We have to be very careful that our calls to “support the troops” do not send a message to young Catholics who are in the military that “We’re behind you all the way no matter what.”

Since 9-11, war has been “normalized” in our society. The militaristic spirit has taken root in many minds and hearts over the last twelve years and is increasingly noticeable in church. With the offertory collection for AMS, we see this trend as reaching a new apex. We believe that continued silence on the part of conscientious Christians is a major contributing factor in the growth of the militaristic mentality in the greater society.

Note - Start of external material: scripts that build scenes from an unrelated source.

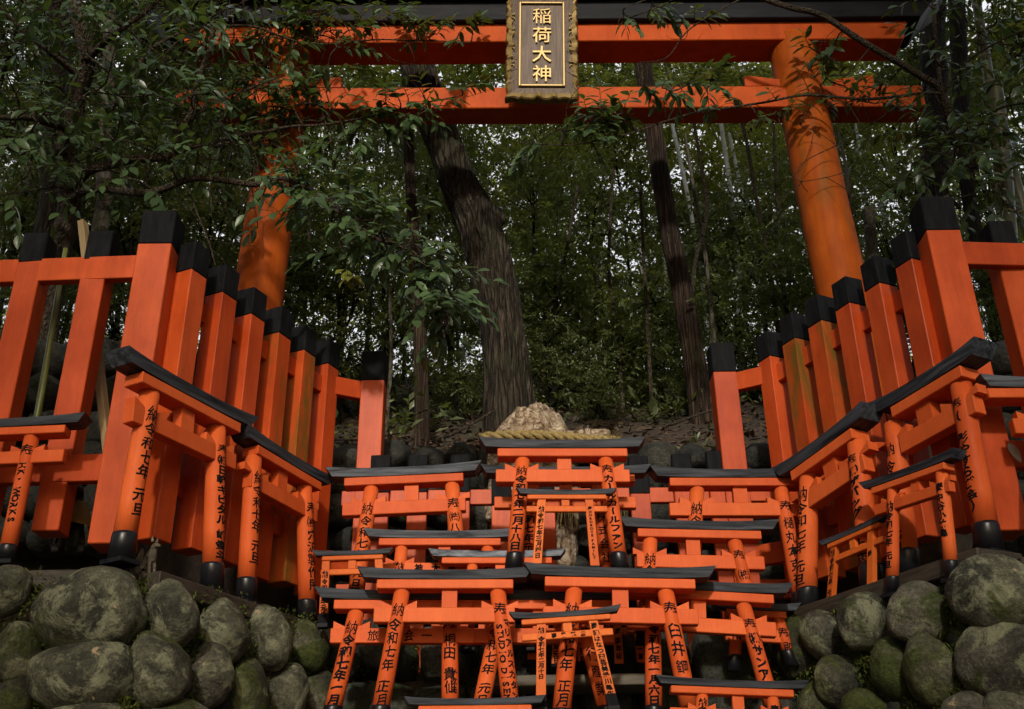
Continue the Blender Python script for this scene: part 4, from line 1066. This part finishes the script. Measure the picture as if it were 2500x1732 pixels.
# tree on the other side, a bough crossing the other gate post
t = Tree()
b0 = at(2108, 480, 7.0); b0.z = hill_h(b0.x, 6.3) - 0.3
t.limb([b0] + A3((2108, 480, 7.0), (2106, 380, 7.0), (2104, 240, 7.0), (2100, 100, 7.0), (2096, -80, 7.0), (2092, -500, 7.0)), 0.118, 0.100, 16)
o_trunk = t.finish('dark_tree', 'thick tree trunk painted blackish for its shade, behind the beam end of the gate', 'tree', BARK_SHADED, LEAF_NEAR)
t = Tree()
t.limb(A3((2150, 330, 6.3), (2120, 215, 6.1), (2100, 190, 6.05), (2070, 172, 6.0), (1960, 105, 5.9), (1850, 38, 5.85), (1780, 18, 5.8), (1690, -14, 5.8)), 0.030, 0.020)
t.limb(A3((2118, 215, 6.1), (2080, 210, 6.0), (1950, 224, 6.05), (1820, 215, 6.12), (1700, 234, 6.15), (1560, 255, 6.05), (1500, 272, 5.9), (1420, 300, 5.6), (1300, 325, 5.55), (1170, 322, 5.5)), 0.014, 0.0035)
t.limb(A3((1960, 105, 5.9), (1900, 170, 5.85), (1880, 140, 5.8), (1850, 120, 5.8)), 0.006, 0.003)
t.limb(A3((2120, 215, 6.1), (2104, 80, 6.0), (2098, -60, 5.9)), 0.016, 0.014)
t.limb(A3((1690, -14, 5.8), (1560, 60, 5.6), (1500, 130, 5.55), (1440, 140, 5.55)), 0.007, 0.0025)
t.limb(A3((1690, -14, 5.8), (1500, -10, 5.6), (1400, 20, 5.55)), 0.008, 0.003)
t.limb(A3((2150, 330, 6.3), (2200, 380, 5.9), (2120, 350, 5.7), (2050, 330, 5.6)), 0.014, 0.004)
t.limb(A3((2150, 330, 6.3), (2240, 250, 5.8), (2320, 230, 5.6)), 0.014, 0.006)
t.limb(A3((2120, 215, 6.1), (2200, 120, 5.8), (2330, 60, 5.6)), 0.012, 0.005)
t.limb(A3((2150, 330, 6.3), (2130, 420, 6.2), (2160, 470, 6.2)), 0.02, 0.014)
# thin bare vine looped round the gate post
t.limb(A3((2020, 235, 5.9), (1990, 260, 5.95), (1900, 318, 6.16), (1830, 352, 6.2), (1800, 375, 6.24), (1795, 405, 6.22), (1835, 405, 6.2), (1900, 388, 6.2), (1920, 372, 6.25)), 0.004, 0.0025, 6)
t.limb(A3((1700, 236, 6.15), (1760, 265, 6.18), (1840, 300, 6.2), (1880, 325, 6.2)), 0.003, 0.002, 6)
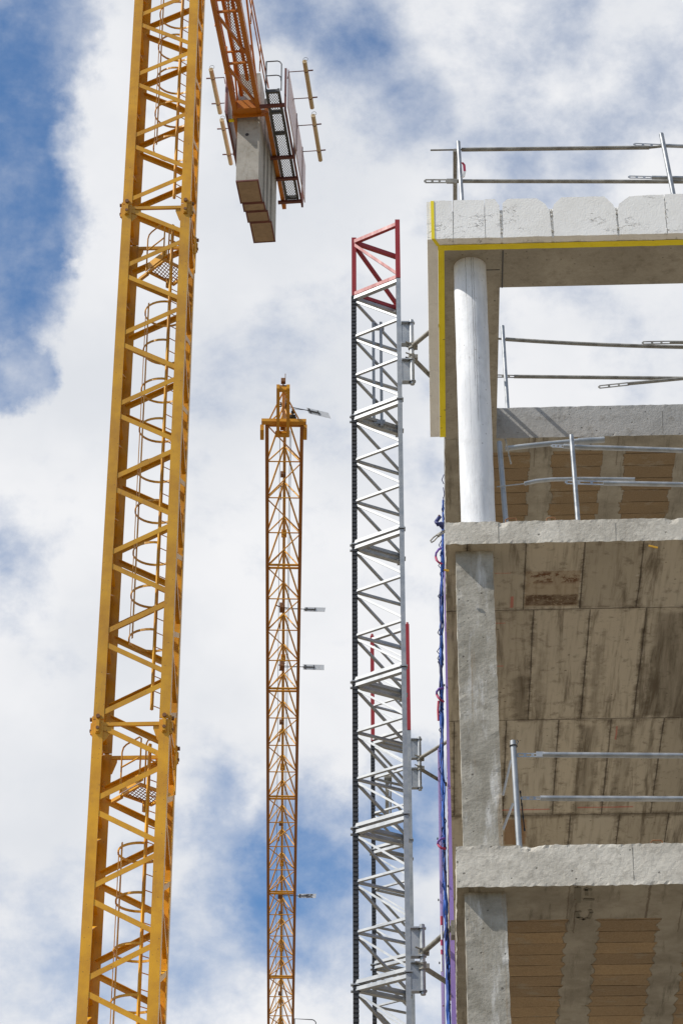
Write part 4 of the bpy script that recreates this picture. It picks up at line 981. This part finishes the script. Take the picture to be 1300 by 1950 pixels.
# side walkways, sign boards and tube lamps
w0 = jc(508, 174, 0); w1 = jc(529, 174, 0); w2 = jc(545, 380, 0); w3 = jc(568, 377, 0)
sa, sb = w0[0], w2[0]; ta, tb = (w0[1] + w2[1]) / 2, (w1[1] + w3[1]) / 2
def walkway(ta, tb, sg):
    mb = MB()
    for t in (ta, tb): mb.box(OJ, ej, lj, Zu, sa, sb, t - .035, t + .035, -.03, .09)
    for s in (sa + .05, sa + .95, sa + 1.9, sb - .06): mb.box(OJ, ej, lj, Zu, s - .04, s + .04, ta + .04, tb - .04, -.028, .08)
    wk = mb.build('side_walkway', M['darkgrey'], crane)
    mb = MB(); mb.box(OJ, ej, lj, Zu, sa + .05, sb - .05, ta + .03, tb - .03, .03, .034); mb.build('walkway_mesh', M['meshgrey'], wk)
    mb = MB()
    for s in (sa + .55, sa + 2.9, sa + 3.9, sb + .02):
        mb.box(OJ, ej, lj, Zu, s - .05, s + .05, min(sg * hw, tb + .12 * sg), max(sg * hw, tb + .12 * sg), -.12, -.04); mb.cut()
    mb.build_each('outrigger', M['maroon'], wk)
    mb = MB(); Hh = 1.15; P0 = J(sa, ta - .02 if sg > 0 else tb, 0); L = tb - ta + .1
    mb.bar(P0 + Zu * 0, P0 + Zu * Hh, .04, .04, lj)
    d = lj * sg
    mb.tube([P0 + Zu * Hh, P0 + Zu * Hh + d * (L - .12), P0 + Zu * (Hh - .04) + d * (L - .05), P0 + Zu * (Hh - .13) + d * L, P0 + d * L], .019, 8)
    mb.tube([P0 + Zu * .6, P0 + Zu * .6 + d * (L - .14), P0 + Zu * .57 + d * (L - .06), P0 + Zu * .48 + d * (L - .01), P0 + Zu * .1 + d * L], .017, 8)
    mb.build('handrail', M['darkgrey'], wk)
    return wk
walkway(ta, tb, 1)
pt = tb + .17; ps0 = jc(546, 205, 0)[0]; ps1 = jc(576, 388, 0)[0]
def sign_board(t, sg):
    mb = MB(); mb.box(OJ, ej, lj, Zu, ps0, ps1, t, t + .03 * sg if sg > 0 else t + .03, .04, 1.5)
    sb_ = mb.build('sign_board', M['pinkpanel'], crane)
    mb = MB()
    for s in (ps0, ps0 + (ps1 - ps0) * .52, ps1): mb.box(OJ, ej, lj, Zu, s - .03, s + .03, t - .06 * sg - .03, t - .06 * sg + .03, -.12, 1.52 if s < ps1 else .9)
    mb.box(OJ, ej, lj, Zu, ps0 + .04, ps1, t - .06 * sg - .03, t - .06 * sg + .03, -.10, -.03)
    for s in (ps0 + (ps1 - ps0) * .45, ps0 + (ps1 - ps0) * .80): mb.box(OJ, ej, lj, Zu, s - .025, s + .025, t + (.031 if sg > 0 else -.02), t + (.05 if sg > 0 else -.001), .04, 1.5)
    mb.build('board_frame', M['maroon'], sb_)
sign_board(pt, 1); sign_board(-hw - .24, -1)
mb = MB(); mb.box(OJ, ej, lj, Zu, sX + .1, sX + .18, -hw - .2, -hw, -.10, -.04); mb.cut(); mb.box(OJ, ej, lj, Zu, ps1 - .1, ps1 - .02, -hw - .2, -hw, -.10, -.04); mb.cut(); mb.build_each('outrigger', M['yellow'], crane)
def tube_lamp(xa, ya, xb, yb, h, tpanel, sg):
    (s_a, t_a), (s_b, t_b) = jc(xa, ya, h), jc(xb, yb, h); t = (t_a + t_b) / 2
    mb = MB(); mb.tube([J(s_a, t, h), J(s_b, t, h)], .068, 14); lp = mb.build('tube_lamp', M['lamp'], crane)
    mb = MB(); mb.tube(arc(J(s_a - .02, t + .03, h + .06), lj, Zu, .07, -60, 200, 10), .006, 6); mb.build('cable_loop', M['black'], lp)
    mb = MB()
    for f in (.2, .78):
        s = s_a + (s_b - s_a) * f
        mb.tube([J(s, tpanel, h - .25), J(s, tpanel + .04 * sg, h), J(s, t, h)], .016, 8)
        mb.tube([J(s, t, h), J(s + .05, t + .2 * sg, h + .05)], .022, 8)
        mb.tube([J(s - .012, t, h), J(s + .012, t, h)], .074, 14)
    mb.build('lamp_arm', M['maroon'], lp)
tube_lamp(577, 117, 597, 205, 1.35, pt, 1); tube_lamp(594, 220, 612, 305, 1.35, pt, 1)
tube_lamp(401, 132, 420, 215, 1.35, -hw - .24, -1); tube_lamp(422, 228, 440, 312, 1.35, -hw - .24, -1)

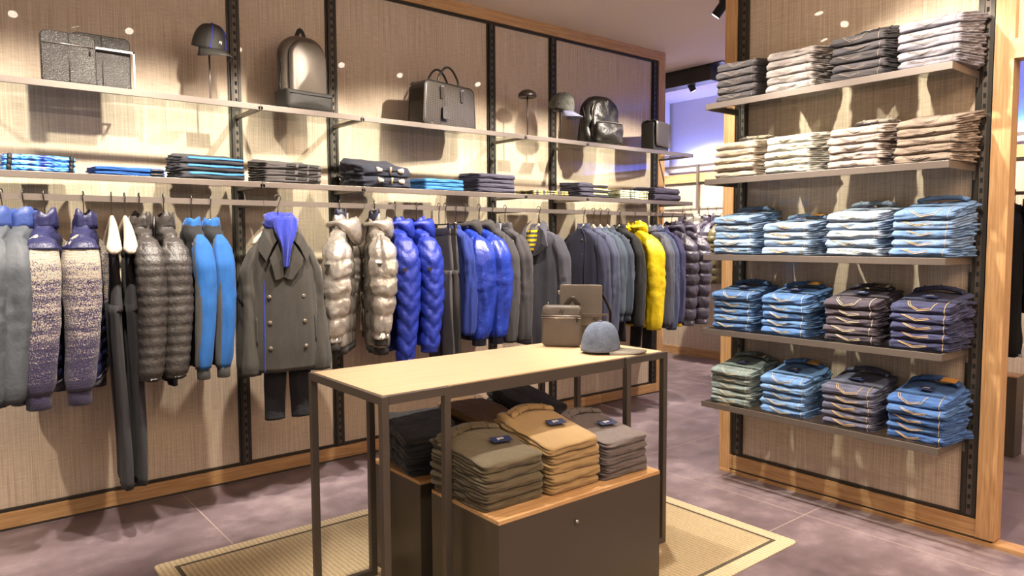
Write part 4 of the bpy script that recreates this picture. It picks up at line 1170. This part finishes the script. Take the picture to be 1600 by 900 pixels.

In the first decade of the 21st century, American militarism was largely aimed abroad, but increasingly we are seeing more of it here at home.

Militarism (n): 3) the preponderance of armed forces in the administration or policy of the state

If we don’t act now, it will likely get worse. If we expel the militaristic spirit from our hearts, we can expel it from our Church, and then the country, and then the whole world.

*When we called AMS to inquire about the process a Catholic soldier must go through to become a conscientious objector, they told us they had “no information about that process” and advised us to go ask a military recruiter.